With the pictures left out, copy the listing below exactly.

- Source material -
****************

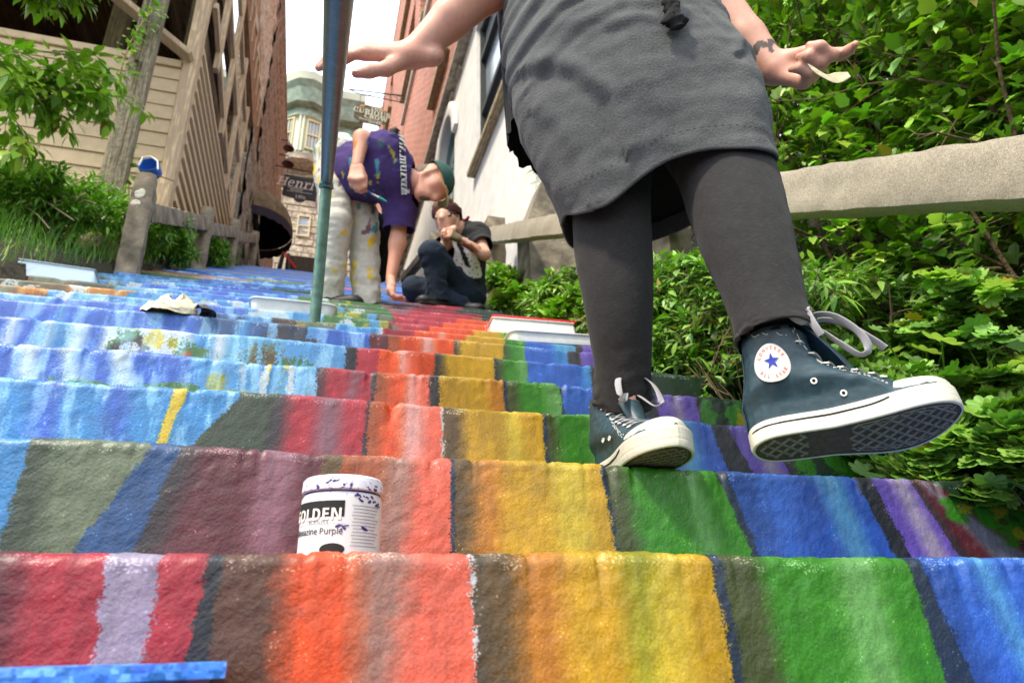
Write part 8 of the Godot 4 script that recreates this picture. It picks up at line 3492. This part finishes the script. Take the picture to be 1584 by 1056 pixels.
	# clothes
	var sn := noise_of(543, 6.0, 3)
	var cuts := [cut(S1, E1, 0.58, 0.10), cut(S2, E2, 0.58, 0.10), cut(nk, hc, 0.05, 0.12)]
	var sh := MB.new()
	nets(sh, [bone(hip + Vector3(0, 0.02, 0), chest, 0.138, 0.140, Vector3(0.5, 0, 0.8), 0.84), bone(chest, nk, 0.10, 0.066), bone(S1, S2, 0.072, 0.072), bone(S1, S1.lerp(E1, 0.6), 0.070, 0.074), bone(S2, S2.lerp(E2, 0.6), 0.070, 0.072)], 0.009, 48.0, func(p: Vector3): return p.y > hip.y - 0.02 and cut_ok(p, cuts),
		func(p: Vector3): return cut_to(p, cuts) + Vector3(-0.5, 0.2, 0.8) * sn.get_noise_3d(p.x, p.y * 2.0, p.z) * 0.018)
	# the white print on the chest is ink in the cloth
	sh.use_color = true
	var pc: Vector3 = P.call(0.835, 2.225, -3.255)
	var px := Vector3(0.80, 0.10, 0.45).normalized()
	var py := Vector3(0.18, 0.92, -0.25).normalized()
	for i in sh.v.size():
		var d := sh.v[i] - pc
		var a := d.dot(px)
		var b := d.dot(py)
		var c := Color(0.012, 0.012, 0.014)
		var r := a * a / (0.088 * 0.088) + b * b / (0.100 * 0.100)
		if r < 1.0 and (d.z > -0.12):
			c = Color(0.95, 0.95, 0.93)
			if absf(a - 0.006 + b * 0.25) < 0.017 and b > -0.055 and b < 0.062:
				c = Color(0.012, 0.012, 0.014)
			elif sn.get_noise_3dv(sh.v[i] * 6.0) > 0.42:
				c = Color(0.05, 0.05, 0.05)
		sh.c[i] = c
	var jersey := mat("printed_jersey", Color(1, 1, 1), 0.9, tex.faint, 3.0)
	jersey.vertex_color_use_as_albedo = true
	put(t, "t_shirt", sh.mesh(), jersey)
	var je := MB.new()
	nets(je, [bone(hip + Vector3(0.0, 0.01, 0.0), hip + Vector3(-0.06, -0.02, 0.05), 0.135, 0.12), bone(hip, kU, 0.098, 0.076), bone(kU, aU + Vector3(0, -0.01, 0), 0.074, 0.062), bone(hip + Vector3(-0.05, -0.03, 0.03), kD, 0.098, 0.078), bone(kD, aD, 0.074, 0.060)], 0.0095, 48.0, func(p: Vector3): return (p.y < hip.y + 0.10 or p.distance_to(kU) < 0.16) and p.y > 1.875, func(p: Vector3): return p + Vector3(0.5, 0.5, 0.5) * (sn.get_noise_3d(p.x * 1.5, p.y * 2.5, p.z * 1.5) * 0.020))
	put(t, "jeans", je.mesh(), M.jeans)
	plain_shoe(t, Vector3(0.775, 1.842, -3.40), Vector3(0.565, 1.842, -3.325), 0.10, 0.085)
	plain_shoe(t, Vector3(0.82, 1.842, -3.44), Vector3(1.02, 1.842, -3.36), 0.10, 0.085)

****************

- Answer -
Write part 8 of the Godot 4 script that recreates this picture. It picks up at line 3492. This part finishes the script. Take the picture to be 1584 by 1056 pixels.
	# clothes
	var sn := noise_of(543, 6.0, 3)
	var cuts := [cut(S1, E1, 0.58, 0.10), cut(S2, E2, 0.58, 0.10), cut(nk, hc, 0.05, 0.12)]
	var sh := MB.new()
	nets(sh, [bone(hip + Vector3(0, 0.02, 0), chest, 0.138, 0.140, Vector3(0.5, 0, 0.8), 0.84), bone(chest, nk, 0.10, 0.066), bone(S1, S2, 0.072, 0.072), bone(S1, S1.lerp(E1, 0.6), 0.070, 0.074), bone(S2, S2.lerp(E2, 0.6), 0.070, 0.072)], 0.009, 48.0, func(p: Vector3): return p.y > hip.y - 0.02 and cut_ok(p, cuts),
		func(p: Vector3): return cut_to(p, cuts) + Vector3(-0.5, 0.2, 0.8) * sn.get_noise_3d(p.x, p.y * 2.0, p.z) * 0.018)
	# the white print on the chest is ink in the cloth
	sh.use_color = true
	var pc: Vector3 = P.call(0.835, 2.225, -3.255)
	var px := Vector3(0.80, 0.10, 0.45).normalized()
	var py := Vector3(0.18, 0.92, -0.25).normalized()
	for i in sh.v.size():
		var d := sh.v[i] - pc
		var a := d.dot(px)
		var b := d.dot(py)
		var c := Color(0.012, 0.012, 0.014)
		var r := a * a / (0.088 * 0.088) + b * b / (0.100 * 0.100)
		if r < 1.0 and (d.z > -0.12):
			c = Color(0.95, 0.95, 0.93)
			if absf(a - 0.006 + b * 0.25) < 0.017 and b > -0.055 and b < 0.062:
				c = Color(0.012, 0.012, 0.014)
			elif sn.get_noise_3dv(sh.v[i] * 6.0) > 0.42:
				c = Color(0.05, 0.05, 0.05)
		sh.c[i] = c
	var jersey := mat("printed_jersey", Color(1, 1, 1), 0.9, tex.faint, 3.0)
	jersey.vertex_color_use_as_albedo = true
	put(t, "t_shirt", sh.mesh(), jersey)
	var je := MB.new()
	nets(je, [bone(hip + Vector3(0.0, 0.01, 0.0), hip + Vector3(-0.06, -0.02, 0.05), 0.135, 0.12), bone(hip, kU, 0.098, 0.076), bone(kU, aU + Vector3(0, -0.01, 0), 0.074, 0.062), bone(hip + Vector3(-0.05, -0.03, 0.03), kD, 0.098, 0.078), bone(kD, aD, 0.074, 0.060)], 0.0095, 48.0, func(p: Vector3): return (p.y < hip.y + 0.10 or p.distance_to(kU) < 0.16) and p.y > 1.875, func(p: Vector3): return p + Vector3(0.5, 0.5, 0.5) * (sn.get_noise_3d(p.x * 1.5, p.y * 2.5, p.z * 1.5) * 0.020))
	put(t, "jeans", je.mesh(), M.jeans)
	plain_shoe(t, Vector3(0.775, 1.842, -3.40), Vector3(0.565, 1.842, -3.325), 0.10, 0.085)
	plain_shoe(t, Vector3(0.82, 1.842, -3.44), Vector3(1.02, 1.842, -3.36), 0.10, 0.085)